═══ STORED DATA ═══

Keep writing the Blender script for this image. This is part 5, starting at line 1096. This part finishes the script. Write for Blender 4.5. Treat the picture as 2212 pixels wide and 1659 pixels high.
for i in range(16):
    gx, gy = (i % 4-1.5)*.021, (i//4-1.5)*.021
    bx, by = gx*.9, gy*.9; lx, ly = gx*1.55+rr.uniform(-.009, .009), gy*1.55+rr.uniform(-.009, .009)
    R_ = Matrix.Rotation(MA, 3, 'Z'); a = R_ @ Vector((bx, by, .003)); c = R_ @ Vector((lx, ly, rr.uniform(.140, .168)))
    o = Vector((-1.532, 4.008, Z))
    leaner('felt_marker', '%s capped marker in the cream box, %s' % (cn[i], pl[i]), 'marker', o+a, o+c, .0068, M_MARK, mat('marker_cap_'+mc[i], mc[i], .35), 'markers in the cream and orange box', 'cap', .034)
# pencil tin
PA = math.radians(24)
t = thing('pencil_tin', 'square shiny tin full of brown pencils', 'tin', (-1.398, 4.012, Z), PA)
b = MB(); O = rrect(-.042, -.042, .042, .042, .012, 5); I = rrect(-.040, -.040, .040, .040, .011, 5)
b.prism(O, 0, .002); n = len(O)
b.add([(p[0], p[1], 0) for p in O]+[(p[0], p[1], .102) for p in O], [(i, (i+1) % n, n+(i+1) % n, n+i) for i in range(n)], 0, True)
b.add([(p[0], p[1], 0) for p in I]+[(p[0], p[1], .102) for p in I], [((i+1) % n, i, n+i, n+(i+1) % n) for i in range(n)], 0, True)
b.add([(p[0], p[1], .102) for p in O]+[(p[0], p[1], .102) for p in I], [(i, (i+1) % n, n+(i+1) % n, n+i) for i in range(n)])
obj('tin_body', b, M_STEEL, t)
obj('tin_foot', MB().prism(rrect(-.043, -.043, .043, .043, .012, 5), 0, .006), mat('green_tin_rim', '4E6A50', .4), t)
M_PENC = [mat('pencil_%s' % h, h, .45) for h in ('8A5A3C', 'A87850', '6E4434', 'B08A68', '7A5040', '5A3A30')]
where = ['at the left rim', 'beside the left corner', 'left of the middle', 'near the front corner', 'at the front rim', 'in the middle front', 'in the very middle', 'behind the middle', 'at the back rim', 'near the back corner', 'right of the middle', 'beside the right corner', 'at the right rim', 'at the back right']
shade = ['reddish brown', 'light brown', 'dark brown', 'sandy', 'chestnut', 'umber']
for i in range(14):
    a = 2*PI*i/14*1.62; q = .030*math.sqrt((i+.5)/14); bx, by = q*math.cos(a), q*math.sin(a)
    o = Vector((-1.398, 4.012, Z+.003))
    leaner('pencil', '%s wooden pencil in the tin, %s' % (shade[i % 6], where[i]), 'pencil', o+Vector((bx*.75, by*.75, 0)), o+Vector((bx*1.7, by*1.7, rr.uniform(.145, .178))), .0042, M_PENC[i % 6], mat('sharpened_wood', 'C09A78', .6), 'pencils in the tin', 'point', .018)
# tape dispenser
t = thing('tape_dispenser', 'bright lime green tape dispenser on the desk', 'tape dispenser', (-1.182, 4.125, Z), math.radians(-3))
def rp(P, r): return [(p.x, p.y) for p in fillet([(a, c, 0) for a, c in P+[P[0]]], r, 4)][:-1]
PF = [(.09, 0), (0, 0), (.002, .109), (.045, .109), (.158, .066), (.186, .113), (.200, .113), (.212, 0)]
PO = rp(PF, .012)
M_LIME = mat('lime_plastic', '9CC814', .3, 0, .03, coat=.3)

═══

Copy each line of the data above without altering a single character.

Keep writing the Blender script for this image. This is part 5, starting at line 1096. This part finishes the script. Write for Blender 4.5. Treat the picture as 2212 pixels wide and 1659 pixels high.
for i in range(16):
    gx, gy = (i % 4-1.5)*.021, (i//4-1.5)*.021
    bx, by = gx*.9, gy*.9; lx, ly = gx*1.55+rr.uniform(-.009, .009), gy*1.55+rr.uniform(-.009, .009)
    R_ = Matrix.Rotation(MA, 3, 'Z'); a = R_ @ Vector((bx, by, .003)); c = R_ @ Vector((lx, ly, rr.uniform(.140, .168)))
    o = Vector((-1.532, 4.008, Z))
    leaner('felt_marker', '%s capped marker in the cream box, %s' % (cn[i], pl[i]), 'marker', o+a, o+c, .0068, M_MARK, mat('marker_cap_'+mc[i], mc[i], .35), 'markers in the cream and orange box', 'cap', .034)
# pencil tin
PA = math.radians(24)
t = thing('pencil_tin', 'square shiny tin full of brown pencils', 'tin', (-1.398, 4.012, Z), PA)
b = MB(); O = rrect(-.042, -.042, .042, .042, .012, 5); I = rrect(-.040, -.040, .040, .040, .011, 5)
b.prism(O, 0, .002); n = len(O)
b.add([(p[0], p[1], 0) for p in O]+[(p[0], p[1], .102) for p in O], [(i, (i+1) % n, n+(i+1) % n, n+i) for i in range(n)], 0, True)
b.add([(p[0], p[1], 0) for p in I]+[(p[0], p[1], .102) for p in I], [((i+1) % n, i, n+i, n+(i+1) % n) for i in range(n)], 0, True)
b.add([(p[0], p[1], .102) for p in O]+[(p[0], p[1], .102) for p in I], [(i, (i+1) % n, n+(i+1) % n, n+i) for i in range(n)])
obj('tin_body', b, M_STEEL, t)
obj('tin_foot', MB().prism(rrect(-.043, -.043, .043, .043, .012, 5), 0, .006), mat('green_tin_rim', '4E6A50', .4), t)
M_PENC = [mat('pencil_%s' % h, h, .45) for h in ('8A5A3C', 'A87850', '6E4434', 'B08A68', '7A5040', '5A3A30')]
where = ['at the left rim', 'beside the left corner', 'left of the middle', 'near the front corner', 'at the front rim', 'in the middle front', 'in the very middle', 'behind the middle', 'at the back rim', 'near the back corner', 'right of the middle', 'beside the right corner', 'at the right rim', 'at the back right']
shade = ['reddish brown', 'light brown', 'dark brown', 'sandy', 'chestnut', 'umber']
for i in range(14):
    a = 2*PI*i/14*1.62; q = .030*math.sqrt((i+.5)/14); bx, by = q*math.cos(a), q*math.sin(a)
    o = Vector((-1.398, 4.012, Z+.003))
    leaner('pencil', '%s wooden pencil in the tin, %s' % (shade[i % 6], where[i]), 'pencil', o+Vector((bx*.75, by*.75, 0)), o+Vector((bx*1.7, by*1.7, rr.uniform(.145, .178))), .0042, M_PENC[i % 6], mat('sharpened_wood', 'C09A78', .6), 'pencils in the tin', 'point', .018)
# tape dispenser
t = thing('tape_dispenser', 'bright lime green tape dispenser on the desk', 'tape dispenser', (-1.182, 4.125, Z), math.radians(-3))
def rp(P, r): return [(p.x, p.y) for p in fillet([(a, c, 0) for a, c in P+[P[0]]], r, 4)][:-1]
PF = [(.09, 0), (0, 0), (.002, .109), (.045, .109), (.158, .066), (.186, .113), (.200, .113), (.212, 0)]
PO = rp(PF, .012)
M_LIME = mat('lime_plastic', '9CC814', .3, 0, .03, coat=.3)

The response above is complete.